** start Information shown **

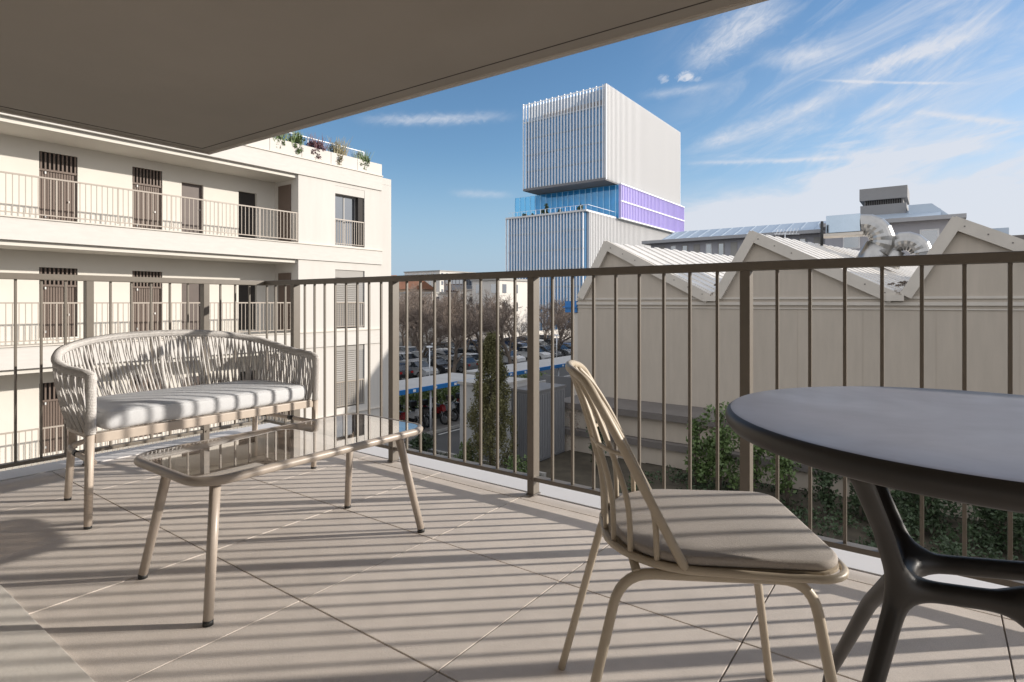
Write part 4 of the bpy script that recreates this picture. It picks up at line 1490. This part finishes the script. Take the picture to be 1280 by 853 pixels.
# ================================================================== motorbike shelter and motorbikes
def shelter(y0, y1, label):
    t = thing('carport', label, 'carport', (-22, (y0 + y1) / 2, GZ))
    m_ = MB(); m_.box(-23.6, -20.75, y0, y1, GZ + 2.38, GZ + 2.50); m_.build('roof', m_carport, t)
    m_ = MB(); m_.box(-20.74, -20.64, y0 - .05, y1 + .05, GZ + 2.30, GZ + 2.52); m_.build('fascia', m_blue, t)
    m_ = MB()
    y = y0 + 1.0
    while y < y1: m_.box(-20.636, -20.62, y - .09, y + .09, GZ + 2.35, GZ + 2.47); y += 1.5
    m_.build('fascia_plate', m_fin, t)
    y = y0 + .6
    while y < y1:
        m_ = MB(); m_.tube([(-21.0, y, GZ + .12), (-21.0, y, GZ + 2.36)], .05, 8); m_.build('post', m_fin, t)
        y += 3.2
    return t


shelter(14.5, 26.0, 'white-roofed shelter with blue fascia over the parked motorbikes')
shelter(27.0, 41, 'farther white-roofed shelter with blue fascia, right of the conifer')


def make_bike(label, loc, rz):
    t = thing('motorbike', label, 'motorbike', loc, rz, 'motorbikes under the shelter')
    for xw in (-.66, .66):
        m_ = MB()
        m_.tube([(xw + .29 * math.cos(a * math.pi / 9), 0, .31 + .29 * math.sin(a * math.pi / 9)) for a in range(18)], .055, 6, closed=True)
        w = m_.build('wheel', m_tyre, t, local=True)
        q = MB(); q.tube([(xw, -.035, .31), (xw, .035, .31)], .16, 10); q.build('rim', m_rim, w, local=True)
    m_ = MB()
    m_.tube([(.66, .07, .31), (.42, .07, .95)], .028, 6); m_.tube([(.66, -.07, .31), (.42, -.07, .95)], .028, 6)
    m_.tube([(-.66, .08, .31), (-.1, .08, .42)], .03, 6); m_.tube([(-.66, -.08, .31), (-.1, -.08, .42)], .03, 6)
    m_.build('frame', m_rim, t, local=True)
    m_ = MB(); m_.box(-.18, .25, -.15, .15, .26, .60, .04); m_.build('engine', m_black, t, local=True)
    m_ = MB(); m_.prism([(-.05, .62), (.0, .86), (.30, .92), (.42, .80), (.36, .58)], 'y', -.14, .14); m_.build('fuel_tank', m_paint['red'], t, local=True)
    m_ = MB(); m_.prism([(-.85, .74), (-.80, .90), (-.55, .84), (-.45, .66)], 'y', -.11, .11); m_.build('tail_fairing', m_paint['red'], t, local=True)
    m_ = MB(); m_.prism([(.38, .74), (.46, 1.06), (.60, .96), (.66, .72)], 'y', -.15, .15)
    m_.build('fairing', m_paint['red'], t, local=True)
    m_ = MB(); m_.box(-.72, .02, -.13, .13, .74, .84, .03); m_.build('saddle', m_black, t, local=True)
    m_ = MB(); m_.tube([(.36, -.36, 1.02), (.44, -.2, .99), (.44, .2, .99), (.36, .36, 1.02)], .018, 6); m_.build('handlebar', m_black, t, local=True)
    m_ = MB(); m_.box(-.92, -.62, -.19, .19, .92, 1.22, .05); m_.build('top_box', m_black, t, local=True)
    return t


bike0 = make_bike('red motorbike under the shelter roof near the railing post', (-22.2, 20.3, GZ + .12), 0)
bc = ['white', 'black', 'red', 'silver', 'black', 'red', 'white', 'red', 'black', 'grey', 'blue']
for i, col in enumerate(bc):
    nm = ['second', 'third', 'fourth', 'fifth', 'sixth', 'seventh', 'eighth', 'ninth', 'tenth', 'eleventh', 'twelfth'][i]
    y = 20.3 + .92 * (i + 1) if i < 6 else 27.5 + 1.05 * (i - 6)
    dup(bike0, (-22.2 + rg.uniform(-.2, .2), y, GZ + .12), rg.uniform(-.3, .3), '%s motorbike under the shelter, %s in line from the apartment building' % (col, nm), 'motorbikes under the shelter', swap={m_paint['red']: m_paint[col]})
# hedge behind the shelter
m = MB(); m.leaves(-24.9, 26, GZ + 1.0, .55, 11.5, .95, 7000, .20, random.Random(9), 60)
tag(m.build('hedge', mat('hedge_leaf', (.12, .17, .045), .55, .4, 3)), 'leafy green hedge running behind the motorbike shelter', 'hedge')

# ================================================================== hut, ribbed container, fence, conifer, van, planting
ht = thing('white_hut', 'plain white flat-roofed hut behind the conifer', 'hut', (-15.7, 20, GZ))
m = MB(); m.box(-16.7, -14.75, 18.9, 21.3, GZ, -2.60); m.build('wall', m_hut, ht)
m = MB(); m.box(-16.78, -14.72, 18.82, 21.38, -2.60, -2.48); m.build('roof', m_carport, ht)
m = MB(); m.box(-15.3, -14.9, 18.86, 18.897, GZ + .1, GZ + 2.1); m.build('door', m_ribbed, ht)
rc = thing('ribbed_container', 'grey ribbed metal container to the right of the white hut', 'container', (-14, 20.5, GZ))
m = MB(); m.box(-14.68, -13.45, 20.05, 22.3, GZ + .05, -2.85); m.build('body', m_ribbed, rc)
m = MB()
for k in range(13): xq = -14.66 + k * .096; m.box(xq, xq + .045, 20.0, 20.048, GZ + .15, -2.95)
for k in range(16): yq = 20.2 + k * .13; m.box(-13.448, -13.40, yq, yq + .06, GZ + .15, -2.95)
m.build('ribs', m_ribbed, rc)
m = MB(); m.box(-14.72, -13.39, 19.98, 22.34, -2.85, -2.75); m.build('top_frame', m_fence, rc)
m = MB(); m.box(-17.5, -14.2, 27.0, 27.08, GZ, -3.1)
tag(m.build('panel_fence', m_fence), 'dark grey panel fence between container and factory corner', 'fence')
cf = thing('conifer', 'narrow dark green conifer with brownish top beside the white hut', 'tree', (-14.05, 17.75, GZ))
MB().tube([(-14.05, 17.75, GZ), (-14.04, 17.75, GZ + 2.5), (-14.02, 17.76, GZ + 5.0)], [.10, .07, .015], 7).build('trunk', m_bark, cf)
rg = random.Random(15)
m = MB()
for k in range(400):
    f = rg.random() ** .8
    z = GZ + .35 + f * 5.0
    w = 1.02 * (1 - f) ** .55 * (.75 + .25 * min(1, f * 6)) + .05
    a = rg.uniform(0, 6.28)
    rr = w * rg.uniform(.35, 1.05)
    m.leaves(-14.04 + rr * math.cos(a), 17.75 + rr * math.sin(a), z, .16, .16, .28, 66, .085, rg)
m.build('crown', m_conifer, cf)


def shrub(label, x, y, h, w, mt, n, leaf, seed, lumps=10, stems=4, cat='shrub', name='shrub'):
    rg_ = random.Random(seed)
    t = thing(name, label, cat, (x, y, GZ + .1))
    s_ = MB()
    for k in range(stems):
        a = rg_.uniform(0, 6.28); q = rg_.uniform(.2, .6) * w
        s_.tube([(x, y, GZ + .1), (x + q * .4 * math.cos(a), y + q * .4 * math.sin(a), GZ + h * .5), (x + q * math.cos(a), y + q * math.sin(a), GZ + h * .92)], [.035, .022, .008], 5)
    s_.build('stem', m_bark, t)
    m_ = MB()
    for k in range(lumps):
        a = rg_.uniform(0, 6.28); f = rg_.uniform(.18, .95)
        rr = w * rg_.uniform(0, 1) * (1 - .3 * f)
        m_.leaves(x + rr * math.cos(a), y + rr * math.sin(a), GZ + .1 + h * f, .16 + w * .22, .16 + w * .22, .14 + h * .07, n // lumps, leaf, rg_)
    m_.build('foliage', mt, t)
    return t


shrub('tall leafy green shrub against the annex wall behind the chair and post', -6.1, 20.6, 3.05, .66, m_leaf, 1500, .17, 31, 30, 6)
shrub('slim leafy shrub just left of the tall one by the annex wall', -6.95, 20.6, 2.6, .42, m_leaf, 900, .16, 32, 16)
shrub('spreading green shrub right of the tall one, behind the thick railing post', -5.0, 20.5, 2.55, .8, m_leaf, 1000, .16, 43, 24, 6)
shrub('bushy green shrub under the round table edge by the annex wall', -3.9, 20.5, 2.15, .65, m_leaf, 900, .15, 33, 20)
shrub('dark upright shrub between table leg and chair seat', -2.75, 20.5, 1.95, .42, m_leaf2, 1200, .13, 34, 16)
shrub('narrow dark shrub just left of the table leg', -1.85, 20.5, 1.85, .35, m_leaf2, 1000, .13, 35, 14)
shrub('dark ivy-like shrub right of the table leg', -.4, 20.4, 1.7, .9, m_leaf2, 2200, .13, 36, 26)
shrub('dark shrub at the right edge of the planted bed', 1.4, 20.3, 1.6, .9, m_leaf2, 2200, .13, 37, 26)
shrub('thin twiggy shrub at the left end of the annex wall', -12.6, 21.6, 2.2, .4, m_twig, 260, .08, 38, 12, 9)
shrub('dark rounded shrub at left end of annex wall', -10.9, 20.6, 2.2, .42, m_leaf2, 1300, .13, 39, 16)
shrub('low green shrub in the bed in front of the white hut', -15.2, 17.6, 1.0, .6, m_leaf, 800, .12, 40, 12)
shrub('low dark bush beside the hut kerb', -18.0, 18.0, .9, .6, m_leaf2, 900, .12, 41, 12)
shrub('low green shrub in the bed right of the conifer', -12.6, 17.5, 1.0, .6, m_leaf, 800, .12, 42, 12)
# ivy on the annex wall and mixed ground cover in the bed
m = MB()
rg = random.Random(77)
for k in range(70):
    xq = rg.uniform(-1.8, 8); h_ = rg.uniform(.2, 1.0) * (1.7 - .05 * abs(xq - 2))
    m.leaves(xq, 17.93, GZ + .3 + h_, .25, .05, .22, 42, .11, rg)
iv = m.build('wall_ivy', m_leaf2); set_out(iv); tag(iv, 'dark ivy creeping up the lower annex wall', 'ivy', kind='stuff')
m = MB()
for k in range(260):
    yq = rg.uniform(14.5, 22.2); xq = rg.uniform(-9, 5); h_ = rg.uniform(.3, 1.0) if xq > -1.3 else rg.uniform(.1, .38); m.leaves(xq, yq, GZ + .1 + h_ * .6, .42, .40, h_ * .5, 90 if xq > -1.3 else 40, .12, rg)
for k in range(60):
    m.leaves(rg.uniform(-20, -12), rg.uniform(16.2, 18.2), GZ + .18, .4, .3, .15, 30, .10, rg)
gc = m.build('ground_cover', m_leaf2); tag(gc, 'dark low ground cover filling the planted bed', 'ground cover', kind='stuff')

# street furniture in the car park
for i, (x, y, lb) in enumerate(((-33.9, 34.6, 'thin white lamp post at the near edge of the car park'), (-34.2, 55, 'thin white lamp post right of the conifer in the car park'))):
    t = thing('lamp_post', lb, 'lamp post', (x, y, GZ), 0, 'car park lamp posts')
    MB().tube([(x, y, GZ), (x, y, GZ + 3.0)], .05, 6).build('pole', m_fin, t)
    m = MB(); m.box(x - .25, x + .25, y - .12, y + .12, GZ + 3.0, GZ + 3.12); m.build('lamp_head', m_fin, t)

** end Information shown **

- [Challenge]: Write out, word for word, the lines from the start of the data through the one holding "shelter(27.0, 41, 'farther". Omit pictures.

- [Solved problem]:
Write part 4 of the bpy script that recreates this picture. It picks up at line 1490. This part finishes the script. Take the picture to be 1280 by 853 pixels.
# ================================================================== motorbike shelter and motorbikes
def shelter(y0, y1, label):
    t = thing('carport', label, 'carport', (-22, (y0 + y1) / 2, GZ))
    m_ = MB(); m_.box(-23.6, -20.75, y0, y1, GZ + 2.38, GZ + 2.50); m_.build('roof', m_carport, t)
    m_ = MB(); m_.box(-20.74, -20.64, y0 - .05, y1 + .05, GZ + 2.30, GZ + 2.52); m_.build('fascia', m_blue, t)
    m_ = MB()
    y = y0 + 1.0
    while y < y1: m_.box(-20.636, -20.62, y - .09, y + .09, GZ + 2.35, GZ + 2.47); y += 1.5
    m_.build('fascia_plate', m_fin, t)
    y = y0 + .6
    while y < y1:
        m_ = MB(); m_.tube([(-21.0, y, GZ + .12), (-21.0, y, GZ + 2.36)], .05, 8); m_.build('post', m_fin, t)
        y += 3.2
    return t


shelter(14.5, 26.0, 'white-roofed shelter with blue fascia over the parked motorbikes')
shelter(27.0, 41, 'farther white-roofed shelter with blue fascia, right of the conifer')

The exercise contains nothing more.